Bagley, a former Justice Department lawyer himself, made that observation just as it was becoming clear how thoroughly the department's career lawyers wanted off the case. As former acting Solicitor General Neal Katyal noted Monday night, every single trial-level expert on the case at the Justice Department pulled out of it.
"This is the canary in the coal mine," Katyal wrote. "Trump is stuck defending the census shenanigans [with] people from consumer protection division," who, he added, do important work. But they simply don't have the same expertise in defending administration policies in court that the line attorneys in the Federal Programs Branch do.
The insurrection was actually quite dramatic and spectacular. First, an initial round of career attorneys withdrew from the citizenship cases in California and Maryland. Then two more attorneys also wanted a public record of their exit from the Maryland case. And then they all wanted off the case in New York, too.
"Never seen anything like this," Katyal added.

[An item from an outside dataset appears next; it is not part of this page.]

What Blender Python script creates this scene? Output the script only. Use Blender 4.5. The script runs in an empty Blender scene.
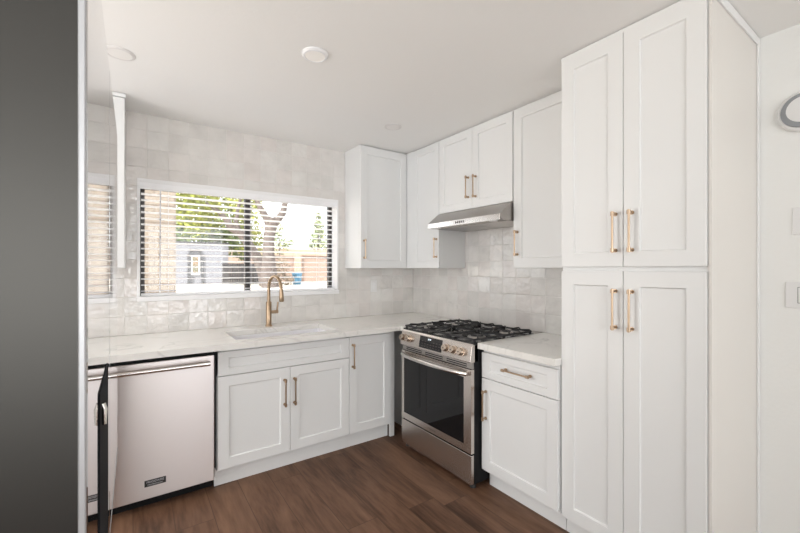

Surely, the career attorneys at the Justice Department never have either. Although most of them have been called upon to make different arguments for administrations with varying legal views, they clearly had never felt they had been asked to act in such bad faith that they wondered how they could get up and look in the mirror in the morning. It probably didn't hurt that the public just recently got a glimpse of the morally reprehensible stances this Justice Department is taking when video leaked of an immigration attorney arguing that migrant kids in U.S. custody don't need toothbrushes, soap, or beds. Lawyers working on the census cases who watched one of their own defend gulag-type conditions these helpless kids are being subjected to as "safe and sanitary" likely had a chance to reflect on just what exactly they are being asked to do in the name of “justice.” And they said, No, no way. Not in my name.